Hi.
Still reading up but from what I gather the t3CM is where you hook your torch up to then into the ESS and that controls it all right, height and burn?
That is essentially correct. There is a voltage divider (50:1) in the Hypertherm plasma. Thus the torch voltage, which is lets say
150V when cutting is presented to the TCM3 as a 3V signal. If the target voltage is 120V the TCM3 will issue a THC_DOWN
signal to the ESS and the ESS will lower the torch a step or two. Note that Mach4 is not involved, the communication delays
and the buffered control loop would mean many milliseconds of delay if Mach4 were consulted.
As the TMC3 talks directly to the ESS and the ESS has direct control over the Z axis pulses the delay is reduced to microseconds.
The closed loop bandwidth, a measure of speed of response, with the TMC3 and ESS is around 100Hz whereas if you use
Mach4s script solution, with all those pesky delays, the bandwidth is down to a few Hz. As you can see the realtime
hardware solution (TMC3/ESS) is somewhere between 10 and 50 times more responsive.
Unfortunately that speed of response, while highly desirable, is not cheap. Firstly only two controllers (Hicon and ESS)
support realtime THC and in the case of the ESS has been written and optimized with a particular THC controller (TCM3)
in mind. You want good....you can have it....pay up and no whining!!
As far as stepper drivers go you want the highest voltage ones available, at the current time 80V is the practical max available
commercially. All steppers lose 'grunt' the faster they go and a high voltage driver counteracts that, and you'll want your
steppers to go as fast as they can if you are going to cut thin metals.
Gecko is the stand out brand for quality and reliability but their 80V capable models are up to $150 each.

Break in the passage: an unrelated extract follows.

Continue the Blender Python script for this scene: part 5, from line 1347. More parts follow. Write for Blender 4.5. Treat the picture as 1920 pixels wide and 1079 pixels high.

Leadshine AM882's can be had for around $70 from Ebay and they are 80V and up to 8.2A capable.
I would recommend a toroidal transformer/rectifier/capacitor power supply......they are much more forgiving than
the cheaper switchmode power supplies commonly used. This is an example:
http://www.antekinc.com/ps-15n80-1500w-80v-power-supply/It has two 80V 9A outputs and will keep on going when all your switching power supplies have let out a puff of smoke
and are no more than a grease stain on the floor!!!